━━━ Given material

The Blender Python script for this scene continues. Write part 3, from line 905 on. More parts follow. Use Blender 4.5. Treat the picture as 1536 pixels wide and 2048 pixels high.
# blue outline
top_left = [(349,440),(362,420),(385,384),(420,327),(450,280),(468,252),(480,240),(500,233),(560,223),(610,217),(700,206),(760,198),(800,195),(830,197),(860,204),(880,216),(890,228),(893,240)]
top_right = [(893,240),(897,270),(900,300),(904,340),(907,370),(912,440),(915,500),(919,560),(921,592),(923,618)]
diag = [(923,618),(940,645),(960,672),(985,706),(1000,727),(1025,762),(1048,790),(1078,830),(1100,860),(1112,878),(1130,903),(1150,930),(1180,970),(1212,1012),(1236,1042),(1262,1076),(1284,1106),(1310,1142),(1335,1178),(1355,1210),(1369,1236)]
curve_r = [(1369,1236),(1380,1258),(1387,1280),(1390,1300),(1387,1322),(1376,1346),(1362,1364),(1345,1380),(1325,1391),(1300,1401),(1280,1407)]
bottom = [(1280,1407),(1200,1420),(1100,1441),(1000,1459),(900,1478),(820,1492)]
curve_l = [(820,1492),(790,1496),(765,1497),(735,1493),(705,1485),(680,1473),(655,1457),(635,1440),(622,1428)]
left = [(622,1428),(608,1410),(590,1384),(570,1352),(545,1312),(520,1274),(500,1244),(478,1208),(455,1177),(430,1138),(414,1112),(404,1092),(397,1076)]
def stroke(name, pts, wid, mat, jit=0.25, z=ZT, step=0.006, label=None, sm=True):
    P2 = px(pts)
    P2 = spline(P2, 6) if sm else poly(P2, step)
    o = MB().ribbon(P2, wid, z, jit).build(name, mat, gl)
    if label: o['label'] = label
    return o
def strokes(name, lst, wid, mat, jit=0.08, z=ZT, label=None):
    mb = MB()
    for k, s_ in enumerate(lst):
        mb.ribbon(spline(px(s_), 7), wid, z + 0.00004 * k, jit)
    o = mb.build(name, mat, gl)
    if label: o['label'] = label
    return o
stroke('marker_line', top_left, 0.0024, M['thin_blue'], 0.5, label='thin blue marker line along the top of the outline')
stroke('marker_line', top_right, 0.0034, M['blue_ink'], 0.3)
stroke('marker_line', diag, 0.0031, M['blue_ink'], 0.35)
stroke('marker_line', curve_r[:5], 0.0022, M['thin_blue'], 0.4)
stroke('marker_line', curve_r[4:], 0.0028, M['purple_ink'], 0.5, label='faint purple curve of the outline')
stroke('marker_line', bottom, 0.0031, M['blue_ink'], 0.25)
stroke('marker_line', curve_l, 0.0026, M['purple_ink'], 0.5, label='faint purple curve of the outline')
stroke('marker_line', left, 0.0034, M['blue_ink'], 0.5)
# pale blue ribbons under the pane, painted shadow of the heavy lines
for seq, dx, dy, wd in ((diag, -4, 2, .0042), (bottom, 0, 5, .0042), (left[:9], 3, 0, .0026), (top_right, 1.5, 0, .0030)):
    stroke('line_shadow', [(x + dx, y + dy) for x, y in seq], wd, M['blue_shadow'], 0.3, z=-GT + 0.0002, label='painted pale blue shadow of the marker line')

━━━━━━

* **The task**: Set down the listing above in full, please, exactly as it appears.

* **Solution for this task**:
The Blender Python script for this scene continues. Write part 3, from line 905 on. More parts follow. Use Blender 4.5. Treat the picture as 1536 pixels wide and 2048 pixels high.
# blue outline
top_left = [(349,440),(362,420),(385,384),(420,327),(450,280),(468,252),(480,240),(500,233),(560,223),(610,217),(700,206),(760,198),(800,195),(830,197),(860,204),(880,216),(890,228),(893,240)]
top_right = [(893,240),(897,270),(900,300),(904,340),(907,370),(912,440),(915,500),(919,560),(921,592),(923,618)]
diag = [(923,618),(940,645),(960,672),(985,706),(1000,727),(1025,762),(1048,790),(1078,830),(1100,860),(1112,878),(1130,903),(1150,930),(1180,970),(1212,1012),(1236,1042),(1262,1076),(1284,1106),(1310,1142),(1335,1178),(1355,1210),(1369,1236)]
curve_r = [(1369,1236),(1380,1258),(1387,1280),(1390,1300),(1387,1322),(1376,1346),(1362,1364),(1345,1380),(1325,1391),(1300,1401),(1280,1407)]
bottom = [(1280,1407),(1200,1420),(1100,1441),(1000,1459),(900,1478),(820,1492)]
curve_l = [(820,1492),(790,1496),(765,1497),(735,1493),(705,1485),(680,1473),(655,1457),(635,1440),(622,1428)]
left = [(622,1428),(608,1410),(590,1384),(570,1352),(545,1312),(520,1274),(500,1244),(478,1208),(455,1177),(430,1138),(414,1112),(404,1092),(397,1076)]
def stroke(name, pts, wid, mat, jit=0.25, z=ZT, step=0.006, label=None, sm=True):
    P2 = px(pts)
    P2 = spline(P2, 6) if sm else poly(P2, step)
    o = MB().ribbon(P2, wid, z, jit).build(name, mat, gl)
    if label: o['label'] = label
    return o
def strokes(name, lst, wid, mat, jit=0.08, z=ZT, label=None):
    mb = MB()
    for k, s_ in enumerate(lst):
        mb.ribbon(spline(px(s_), 7), wid, z + 0.00004 * k, jit)
    o = mb.build(name, mat, gl)
    if label: o['label'] = label
    return o
stroke('marker_line', top_left, 0.0024, M['thin_blue'], 0.5, label='thin blue marker line along the top of the outline')
stroke('marker_line', top_right, 0.0034, M['blue_ink'], 0.3)
stroke('marker_line', diag, 0.0031, M['blue_ink'], 0.35)
stroke('marker_line', curve_r[:5], 0.0022, M['thin_blue'], 0.4)
stroke('marker_line', curve_r[4:], 0.0028, M['purple_ink'], 0.5, label='faint purple curve of the outline')
stroke('marker_line', bottom, 0.0031, M['blue_ink'], 0.25)
stroke('marker_line', curve_l, 0.0026, M['purple_ink'], 0.5, label='faint purple curve of the outline')
stroke('marker_line', left, 0.0034, M['blue_ink'], 0.5)
# pale blue ribbons under the pane, painted shadow of the heavy lines
for seq, dx, dy, wd in ((diag, -4, 2, .0042), (bottom, 0, 5, .0042), (left[:9], 3, 0, .0026), (top_right, 1.5, 0, .0030)):
    stroke('line_shadow', [(x + dx, y + dy) for x, y in seq], wd, M['blue_shadow'], 0.3, z=-GT + 0.0002, label='painted pale blue shadow of the marker line')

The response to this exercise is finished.